To help players move well on a badminton court, whatever cushioning the shoe has will be on the sides of the midsole and outsole — not in the heel or the front. Once again, this may result in impact injuries to the ankles and the knees if badminton shoes are used in tennis games.

Thus, it’s fine to wear badminton shoes in an indoor tennis game, but only if your games are few and far between — and by few, I do mean few!

Are Badminton and Tennis Shoes the Same?

Badminton and tennis shoes might seem similar on the surface, but here’s the truth:

Badminton and tennis shoes aren’t the same. The two types of shoes differ greatly in the distribution and amount of cushioning material at the midsoles. One look at the soles of both will also expose the vast difference in the materials of tennis and badminton shoes.

To go more in-depth about the differences between badminton and tennis shoes, check out my article on badminton vs. tennis shoes.

If you’d prefer to see more details on the differences between badminton and tennis shoes here, continue to the next section!

Non-Marking Sole (Brown Gum Sole)
Badminton shoes have non-marking soles.

What are the Key Differences Between Badminton and Tennis Shoes?

As mentioned earlier, badminton and tennis shoes differ in their soles and cushioning. Here is a more detailed comparison:

Badminton shoes have much less cushioning compared to tennis shoes. In addition, while badminton shoes have non-marking soles, tennis shoes don’t, making them ill-suited to a badminton court’s surface. The differences in cushioning also carry over to the weight of both shoes. That is, tennis shoes weigh more than badminton shoes.

Let’s look at the details.

Cushion and Weight

Because of the need to sprint forward and decelerate quickly on a larger court, tennis shoes have much more cushioning compared to badminton shoes. The higher heel drop of a tennis shoe can be attributed to the thicker cushioning material at the heel.

The part of the shoe with the least amount of cushioning material is the front since too much cushioning in this area will result in slower sprints on a clay or grass court. This amount of cushioning can make tennis shoes slightly heavier than badminton shoes.

Badminton shoes, on the other hand, have less cushioning compared to tennis shoes. This is because tactile feedback from the ground is crucial to be able to leap and spring laterally. These movements are common and necessary in badminton.
Too much cushioning can create a damping effect on jumps due to “give.” As well, it can result in reduced stability on a badminton court, causing injuries.


Tennis VS Badminton GUM SOLE
Tennis shoes soles are NOT non-marking

One look at the soles of badminton shoes and tennis shoes will reveal vast differences in material. This is because badminton shoes need to have non-marking soles. Non-marking soles are a must for badminton courts since these types of soles won’t damage the court.

Even with thousands of skids from decelerations, non-marking soles won’t leave a single mark on a court. Trust me, all badminton court owners appreciate this!

Tennis courts need little to no protection. Actually, it’s the footwear that needs protection from the court, oftentimes!

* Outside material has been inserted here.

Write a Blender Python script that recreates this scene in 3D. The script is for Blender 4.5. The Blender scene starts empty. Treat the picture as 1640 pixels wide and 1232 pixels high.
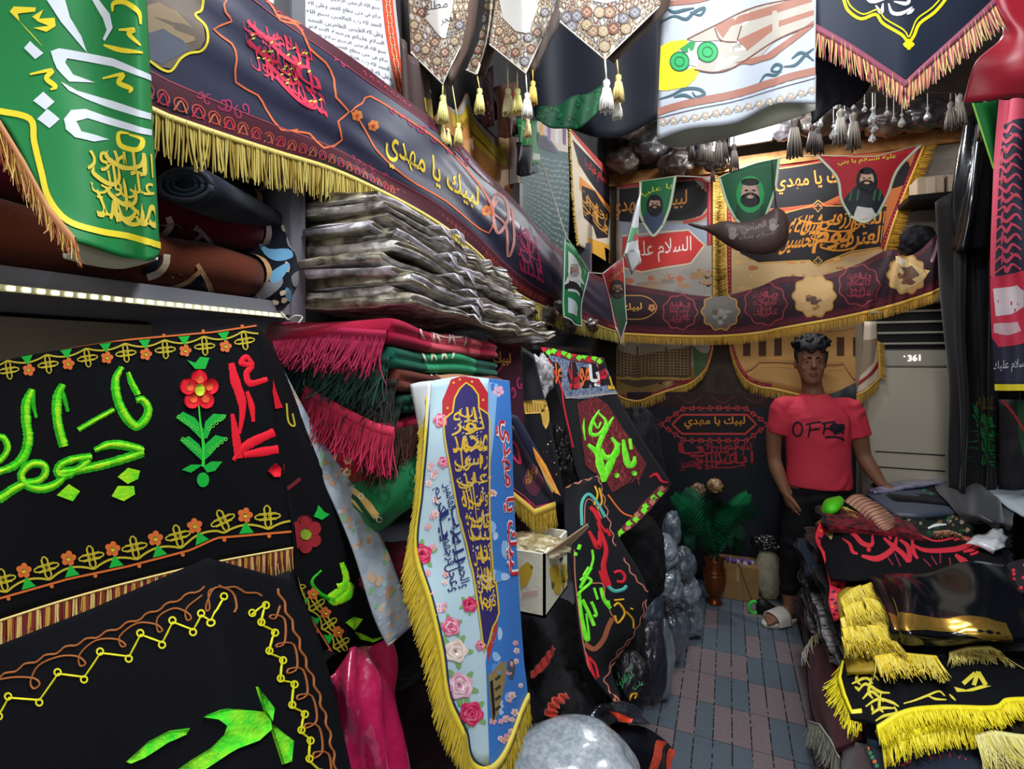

To ensure that a tennis shoe holds up on the clay or turf, manufacturers outfit tennis shoes with nubbed rubber soles.

These soles not only ensure maximum traction but also keep the shoe in one piece. Unfortunately, these are marking soles, meaning you can’t wear them inside badminton courts.

You Can, but You Shouldn’t

In closing, I’d say that you can wear badminton shoes to a tennis court. However, keep in mind that there’s a difference between what’s possible and what’s advisable.

While wearing badminton shoes to a tennis court won’t get you ejected, you’ll be risking injury and damage to your shoes. If you want your badminton shoes and ankles to last, keep your badminton shoes off the tennis court.